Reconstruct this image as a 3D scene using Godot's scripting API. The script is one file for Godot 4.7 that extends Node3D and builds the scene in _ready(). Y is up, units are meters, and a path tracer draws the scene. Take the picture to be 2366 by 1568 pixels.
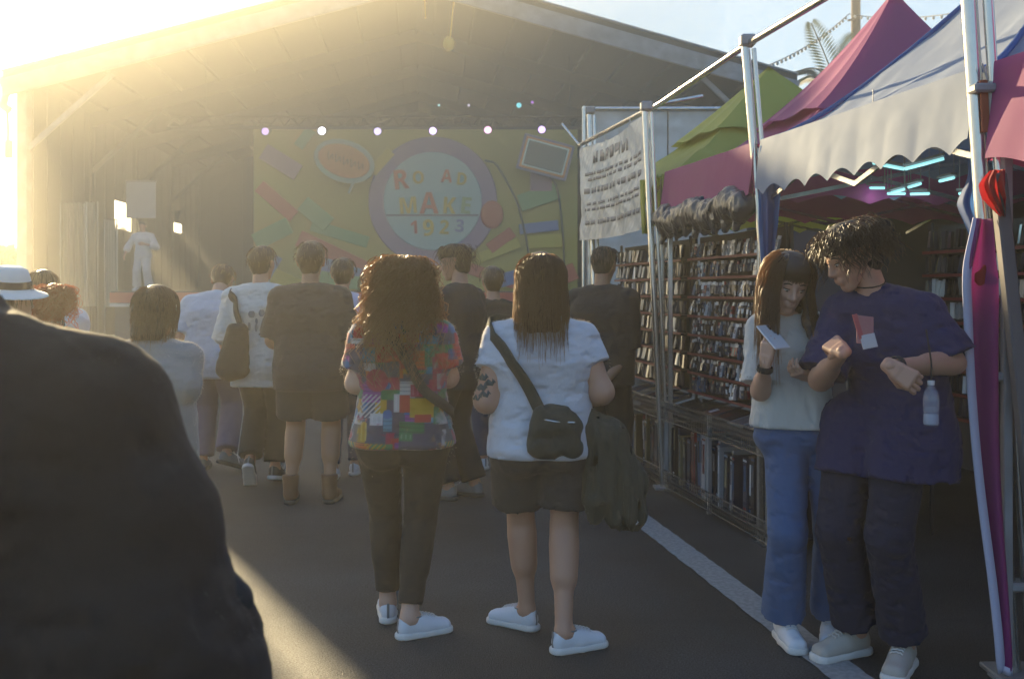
extends Node3D
# A street market at low sun: a line of pop-up stalls on the right, a crowd walking away towards an open barn with a stage.
# Places are given as x (metres to the right), d (metres ahead) and h (metres above the ground); the lens stands 1.48 m high.

const EYE := 1.48
const LENS := 2300.0
var rng := RandomNumberGenerator.new()
var mats := {}
var used := {}
var noise := FastNoiseLite.new()
var hand_shape := {}
var head_shape: Array
var shoe_shape: Array
var sole_shape: Array
var boot_shape: Array
var boot_sole: Array


func at(x: float, d: float, h: float) -> Vector3:
	return Vector3(x, h, -d)


func spot(px: float, py: float, d: float) -> Vector3:   # the place that is d metres ahead along that line of sight
	return Vector3((px - 1183.0) / LENS * d, EYE + (670.0 - py) / LENS * d, -d)


func lin(r: float, g: float, b: float) -> Color:
	return Color(r, g, b).linear_to_srgb()


func mat(key: String, c: Color, rough := 0.8, opts := {}) -> StandardMaterial3D:
	if mats.has(key):
		return mats[key]
	var m := StandardMaterial3D.new()
	m.resource_name = key
	m.albedo_color = c
	m.roughness = rough
	for o in opts:
		m.set(o, opts[o])
	mats[key] = m
	return m


func noise_tex(freq: float, size: int, lo: Color, hi: Color, oct := 4, sd := 1) -> NoiseTexture2D:
	var n := FastNoiseLite.new()
	n.seed = sd
	n.frequency = freq
	n.fractal_octaves = oct
	var t := NoiseTexture2D.new()
	t.width = size
	t.height = size
	t.seamless = true
	t.noise = n
	var gr := Gradient.new()
	gr.set_color(0, lo)
	gr.set_color(1, hi)
	t.color_ramp = gr
	return t


func bump_tex(freq: float, size: int, strength: float, oct := 4, sd := 2) -> NoiseTexture2D:
	var n := FastNoiseLite.new()
	n.seed = sd
	n.frequency = freq
	n.fractal_octaves = oct
	var t := NoiseTexture2D.new()
	t.width = size
	t.height = size
	t.seamless = true
	t.as_normal_map = true
	t.bump_strength = strength
	t.noise = n
	return t


# ---------------------------------------------------------------- naming
func numbered(called: String) -> String:
	var n: int = used.get(called, -1) + 1
	used[called] = n
	return called if n == 0 else "%s_%03d" % [called, n]


func tag(o: Node, label: String, category: String, group := "", kind := "") -> void:
	if label:
		o.set_meta("label", label)
	if category:
		o.set_meta("category", category)
	if group:
		o.set_meta("group", group)
	if kind:
		o.set_meta("kind", kind)


func thing(called: String, label: String, category: String, where := Vector3.ZERO, turn := 0.0, group := "") -> Node3D:
	var o := Node3D.new()
	o.name = numbered(called)
	add_child(o, true)
	o.position = where
	o.rotation.y = turn
	tag(o, label, category, group)
	return o


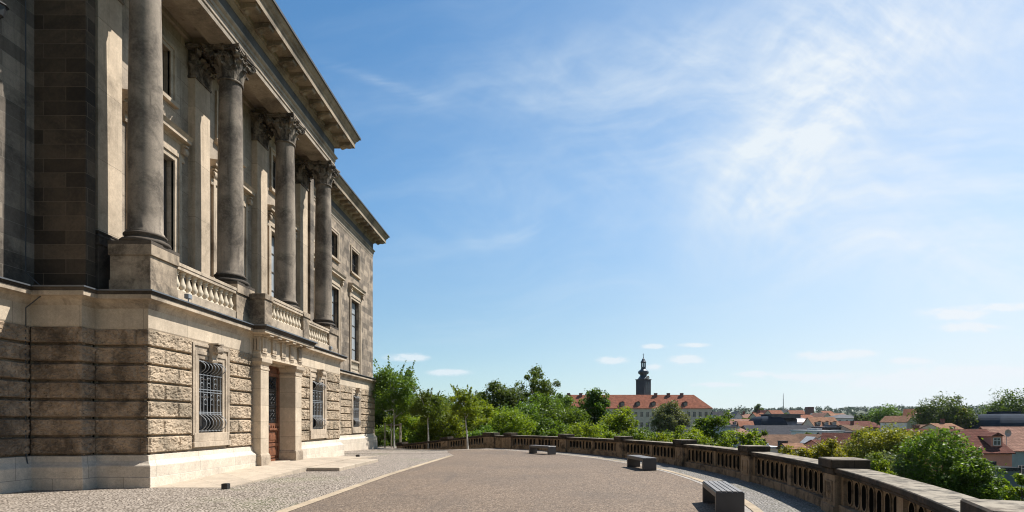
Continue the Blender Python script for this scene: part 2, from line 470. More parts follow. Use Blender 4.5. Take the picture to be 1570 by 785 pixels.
def ground_mat(name, kind):
    m, t, p, _ = mat(name)
    pos = t.n('ShaderNodeNewGeometry').outputs['Position']
    big = t.noise(pos, 0.22, 5, 0.6)
    mid = t.noise(pos, 1.3, 5, 0.65)
    bh = None
    if kind == 'gravel':
        vo = t.n('ShaderNodeTexVoronoi', i_Scale=36.0, feature='F1')
        link(t, pos, vo.inputs['Vector'])
        rnd = t.n('ShaderNodeSeparateColor', i_0=vo.outputs['Color']).outputs[0]
        v2 = t.n('ShaderNodeTexVoronoi', i_Scale=110.0, feature='F1')
        link(t, pos, v2.inputs['Vector'])
        r2 = t.n('ShaderNodeSeparateColor', i_0=v2.outputs['Color']).outputs[0]
        r = t.math('ADD', t.math('MULTIPLY', rnd, 0.6), t.math('MULTIPLY', r2, 0.4))
        c = t.mix(t.ramp(r, 0.1, 0.55), (0.054, 0.038, 0.026), (0.160, 0.110, 0.073))
        c = t.mix(t.ramp(r, 0.58, 0.85), c, (0.35, 0.265, 0.19))
        c = t.mix(t.ramp(big, 0.40, 0.70, 0, 0.45), c, (0.085, 0.068, 0.055))
        trk = t.noise(t.scaled(pos, (0.9, 0.10, 1.0)), 1.0, 5, 0.6, 0.8)
        c = t.mix(t.ramp(trk, 0.54, 0.72, 0, 0.45), c, (0.075, 0.062, 0.052))
        c = t.mix(t.ramp(mid, 0.5, 0.8, 0, 0.25), c, (0.20, 0.153, 0.117))
        bh = t.math('ADD', t.math('MULTIPLY', vo.outputs['Distance'], -0.7), t.math('MULTIPLY', rnd, 0.5))
        strength, rough = 0.8, 0.85
    else:
        sc_ = 14.0
        wp = t.n('ShaderNodeVectorMath', operation='MULTIPLY_ADD')
        nn = t.n('ShaderNodeTexNoise', i_Scale=1.1, i_Detail=2.0)
        link(t, pos, nn.inputs['Vector'])
        link(t, nn.outputs['Color'], wp.inputs[0])
        wp.inputs[1].default_value = (0.35, 0.35, 0)
        link(t, pos, wp.inputs[2])
        vo = t.n('ShaderNodeTexVoronoi', i_Scale=sc_, i_Randomness=0.55, feature='F1')
        link(t, wp.outputs[0], vo.inputs['Vector'])
        ve = t.n('ShaderNodeTexVoronoi', i_Scale=sc_, i_Randomness=0.55, feature='DISTANCE_TO_EDGE')
        link(t, wp.outputs[0], ve.inputs['Vector'])
        rnd = t.n('ShaderNodeSeparateColor', i_0=vo.outputs['Color']).outputs[0]
        a, b_, j = {'cobble': ((0.33, 0.275, 0.225), (0.54, 0.455, 0.375), (0.12, 0.094, 0.07)),
                    'cobbledark': ((0.17, 0.155, 0.14), (0.36, 0.325, 0.29), (0.095, 0.08, 0.06))}[kind]
        c = t.mix(rnd, a, b_)
        c = t.mix(t.ramp(mid, 0.35, 0.7, 0, 0.4), c, a)
        edge = t.ramp(ve.outputs['Distance'], 0.06, 0.20)
        c = t.mix(edge, j, c)
        moss = t.ramp(big, 0.52, 0.66, 0, 0.55)
        c = t.mix(t.math('MULTIPLY', moss, t.math('SUBTRACT', 1.0, edge)), c, (0.09, 0.11, 0.03))
        bh = t.math('ADD', edge, t.math('MULTIPLY', rnd, 0.3))
        strength, rough = 0.9, 0.7
    link(t, c, p.inputs['Base Color'])
    p.inputs['Roughness'].default_value = rough
    b = t.n('ShaderNodeBump', i_Strength=strength, i_Distance=0.02)
    link(t, bh, b.inputs['Height'])
    link(t, b.outputs[0], p.inputs['Normal'])
    return m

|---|

> CHALLENGE
Please repeat exactly the data above from its first line to the line that contains "# Places are", inclusive, and leave every picture out.

> OUTPUT OF THE TASK
Reconstruct this image as a 3D scene using Godot's scripting API. The script is one file for Godot 4.7 that extends Node3D and builds the scene in _ready(). Y is up, units are meters, and a path tracer draws the scene. Take the picture to be 2366 by 1568 pixels.
extends Node3D
# A street market at low sun: a line of pop-up stalls on the right, a crowd walking away towards an open barn with a stage.
# Places are given as x (metres to the right), d (metres ahead) and h (metres above the ground); the lens stands 1.48 m high.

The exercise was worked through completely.